Posted by Brian Micklethwait on 10 January 2007

Well, you admit it’s a prejudice, which is a start!

I maintain that it isn’t so easy to predict who stands where based on party. In mid-2003, were you - unencumbered with prior knowledge – to have met Labour Party MPs Anne Clewyd and George Galloway, you would be forgiven for having found their positions somewhat diverse. Both New Labour and Cameron’s Conservatives bear little resemblance to their forebears. One might argue that the Liberal Democrats are neither the party of Gladstone nor of Jenkins, but that only proves that all parties are unpredictable.

I have met Tory libertarians, imperialists and isolationists. US Republicans have neo-cons, paleo-cons and religio-cons. Democrats include hawks, doves, free-traders and isolationists.
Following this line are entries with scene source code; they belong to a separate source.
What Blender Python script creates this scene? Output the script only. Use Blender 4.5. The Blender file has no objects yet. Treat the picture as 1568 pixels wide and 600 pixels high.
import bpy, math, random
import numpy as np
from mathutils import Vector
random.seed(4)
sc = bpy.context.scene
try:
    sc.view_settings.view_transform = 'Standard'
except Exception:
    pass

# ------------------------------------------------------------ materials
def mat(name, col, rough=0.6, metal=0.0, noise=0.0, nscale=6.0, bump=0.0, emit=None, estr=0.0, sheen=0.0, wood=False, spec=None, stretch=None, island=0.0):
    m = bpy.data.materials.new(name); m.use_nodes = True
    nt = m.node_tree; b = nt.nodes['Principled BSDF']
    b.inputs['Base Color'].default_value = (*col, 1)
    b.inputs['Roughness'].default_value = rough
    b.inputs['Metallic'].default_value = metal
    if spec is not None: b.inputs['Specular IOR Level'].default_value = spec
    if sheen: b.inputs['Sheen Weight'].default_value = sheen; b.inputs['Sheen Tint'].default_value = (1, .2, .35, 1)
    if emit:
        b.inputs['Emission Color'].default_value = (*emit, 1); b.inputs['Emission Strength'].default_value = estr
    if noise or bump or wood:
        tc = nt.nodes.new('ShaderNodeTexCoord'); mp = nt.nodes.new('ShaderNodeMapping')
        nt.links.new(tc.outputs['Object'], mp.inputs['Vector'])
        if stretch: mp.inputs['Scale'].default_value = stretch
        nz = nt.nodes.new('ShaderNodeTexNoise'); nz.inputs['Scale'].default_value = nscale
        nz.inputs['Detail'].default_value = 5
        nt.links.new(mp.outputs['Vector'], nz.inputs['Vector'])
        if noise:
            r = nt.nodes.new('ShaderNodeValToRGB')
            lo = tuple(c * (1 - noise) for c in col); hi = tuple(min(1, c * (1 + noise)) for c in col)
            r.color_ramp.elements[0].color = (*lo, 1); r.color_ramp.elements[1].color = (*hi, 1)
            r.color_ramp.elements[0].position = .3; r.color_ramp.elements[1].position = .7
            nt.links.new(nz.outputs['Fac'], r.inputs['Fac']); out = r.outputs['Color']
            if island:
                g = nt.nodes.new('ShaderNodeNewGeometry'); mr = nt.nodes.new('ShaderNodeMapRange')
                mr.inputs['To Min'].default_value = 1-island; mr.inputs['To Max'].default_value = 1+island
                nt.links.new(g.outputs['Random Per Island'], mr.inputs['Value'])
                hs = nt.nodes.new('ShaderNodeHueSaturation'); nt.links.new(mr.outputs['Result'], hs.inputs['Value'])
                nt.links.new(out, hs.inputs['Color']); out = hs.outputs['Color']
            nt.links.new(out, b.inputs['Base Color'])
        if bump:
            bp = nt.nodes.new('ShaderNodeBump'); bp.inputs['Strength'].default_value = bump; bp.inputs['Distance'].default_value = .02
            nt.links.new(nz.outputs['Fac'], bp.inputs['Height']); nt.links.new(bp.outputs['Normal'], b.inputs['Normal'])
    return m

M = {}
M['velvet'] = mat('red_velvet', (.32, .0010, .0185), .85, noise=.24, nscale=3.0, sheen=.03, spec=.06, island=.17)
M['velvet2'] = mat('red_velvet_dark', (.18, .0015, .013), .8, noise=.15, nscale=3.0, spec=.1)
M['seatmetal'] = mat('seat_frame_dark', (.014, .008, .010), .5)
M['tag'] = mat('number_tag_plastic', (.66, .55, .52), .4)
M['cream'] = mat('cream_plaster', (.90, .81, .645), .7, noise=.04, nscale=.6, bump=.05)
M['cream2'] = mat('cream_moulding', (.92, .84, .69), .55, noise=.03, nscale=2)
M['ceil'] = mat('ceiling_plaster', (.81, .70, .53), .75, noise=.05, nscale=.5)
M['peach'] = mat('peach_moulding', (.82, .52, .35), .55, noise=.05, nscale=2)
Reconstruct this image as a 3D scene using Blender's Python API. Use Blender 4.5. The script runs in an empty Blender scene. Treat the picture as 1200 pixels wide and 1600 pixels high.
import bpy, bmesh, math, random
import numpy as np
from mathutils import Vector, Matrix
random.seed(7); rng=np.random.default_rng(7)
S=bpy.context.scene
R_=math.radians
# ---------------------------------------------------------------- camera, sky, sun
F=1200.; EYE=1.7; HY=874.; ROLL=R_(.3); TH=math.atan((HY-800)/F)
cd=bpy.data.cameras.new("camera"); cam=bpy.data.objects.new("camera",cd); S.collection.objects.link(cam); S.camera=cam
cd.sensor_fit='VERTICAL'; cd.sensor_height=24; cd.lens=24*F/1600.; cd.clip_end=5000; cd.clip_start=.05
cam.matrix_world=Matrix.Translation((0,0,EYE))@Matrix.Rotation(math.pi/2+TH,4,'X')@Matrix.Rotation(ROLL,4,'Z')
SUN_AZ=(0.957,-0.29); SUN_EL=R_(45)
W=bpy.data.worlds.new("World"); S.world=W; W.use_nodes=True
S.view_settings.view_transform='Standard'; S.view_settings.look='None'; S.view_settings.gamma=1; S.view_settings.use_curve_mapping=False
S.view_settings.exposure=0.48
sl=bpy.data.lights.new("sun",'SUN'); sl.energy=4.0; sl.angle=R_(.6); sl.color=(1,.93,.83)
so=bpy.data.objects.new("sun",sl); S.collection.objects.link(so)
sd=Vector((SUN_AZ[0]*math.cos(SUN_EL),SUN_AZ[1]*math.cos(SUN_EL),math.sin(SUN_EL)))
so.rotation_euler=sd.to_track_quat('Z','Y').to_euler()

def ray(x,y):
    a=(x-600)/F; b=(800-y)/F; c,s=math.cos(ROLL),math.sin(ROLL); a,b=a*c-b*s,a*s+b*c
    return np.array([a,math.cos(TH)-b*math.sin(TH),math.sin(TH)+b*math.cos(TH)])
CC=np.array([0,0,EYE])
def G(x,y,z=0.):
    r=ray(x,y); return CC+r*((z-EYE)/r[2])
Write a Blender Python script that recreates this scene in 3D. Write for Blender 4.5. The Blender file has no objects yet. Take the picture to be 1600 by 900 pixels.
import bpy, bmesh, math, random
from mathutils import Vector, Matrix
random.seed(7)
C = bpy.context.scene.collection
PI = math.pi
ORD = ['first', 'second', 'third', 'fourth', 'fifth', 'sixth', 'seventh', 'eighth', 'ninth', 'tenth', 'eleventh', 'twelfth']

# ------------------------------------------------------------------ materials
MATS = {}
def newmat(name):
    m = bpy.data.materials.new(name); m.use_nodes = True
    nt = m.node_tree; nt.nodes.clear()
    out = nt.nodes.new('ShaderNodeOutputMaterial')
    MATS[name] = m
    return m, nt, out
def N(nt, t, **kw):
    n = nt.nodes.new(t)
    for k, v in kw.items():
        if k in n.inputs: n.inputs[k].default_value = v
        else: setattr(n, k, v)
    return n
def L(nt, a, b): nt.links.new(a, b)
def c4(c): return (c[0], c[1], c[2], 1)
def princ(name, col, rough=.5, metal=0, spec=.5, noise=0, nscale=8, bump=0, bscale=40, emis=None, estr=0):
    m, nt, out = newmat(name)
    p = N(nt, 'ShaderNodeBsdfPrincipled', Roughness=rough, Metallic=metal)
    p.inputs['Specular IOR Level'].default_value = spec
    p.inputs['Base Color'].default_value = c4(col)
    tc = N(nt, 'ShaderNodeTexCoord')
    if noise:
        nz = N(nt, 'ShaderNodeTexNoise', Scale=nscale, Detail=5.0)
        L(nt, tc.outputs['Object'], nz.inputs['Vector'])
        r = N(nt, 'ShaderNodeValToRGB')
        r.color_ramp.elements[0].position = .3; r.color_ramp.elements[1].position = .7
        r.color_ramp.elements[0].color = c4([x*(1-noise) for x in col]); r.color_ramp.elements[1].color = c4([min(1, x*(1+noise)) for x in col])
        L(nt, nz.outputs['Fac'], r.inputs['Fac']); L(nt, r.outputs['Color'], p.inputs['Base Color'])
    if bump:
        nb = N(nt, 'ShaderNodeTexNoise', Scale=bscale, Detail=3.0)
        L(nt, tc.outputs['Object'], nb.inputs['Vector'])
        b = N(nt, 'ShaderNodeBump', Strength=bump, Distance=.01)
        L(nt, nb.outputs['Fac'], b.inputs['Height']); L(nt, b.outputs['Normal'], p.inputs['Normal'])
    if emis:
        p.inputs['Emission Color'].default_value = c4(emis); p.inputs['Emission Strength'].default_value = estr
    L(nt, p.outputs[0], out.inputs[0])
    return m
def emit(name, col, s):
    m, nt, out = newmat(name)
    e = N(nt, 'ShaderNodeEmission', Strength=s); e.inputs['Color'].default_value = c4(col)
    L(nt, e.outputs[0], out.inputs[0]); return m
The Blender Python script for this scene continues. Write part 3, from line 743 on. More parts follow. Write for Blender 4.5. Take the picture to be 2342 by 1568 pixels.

New Labour is devoid of any recognisable ideology.

Perhaps some real survey evidence would be useful; I’m sure there are research companies capable of carrying out the necessary quantitative and qualitative analysis, if only somebody has the cash with which to finance such a project. I suspect - regrettably - that the desire to be elected would be the strongest force in all politicians.

In the end, just as Hayek dedicated The Road to Serfdom “to the socialists in all parties”, perhaps you should welcome the libertarians in all parties, no matter how much they differ from their colleagues. It is through them that a libertarian consensus will arise.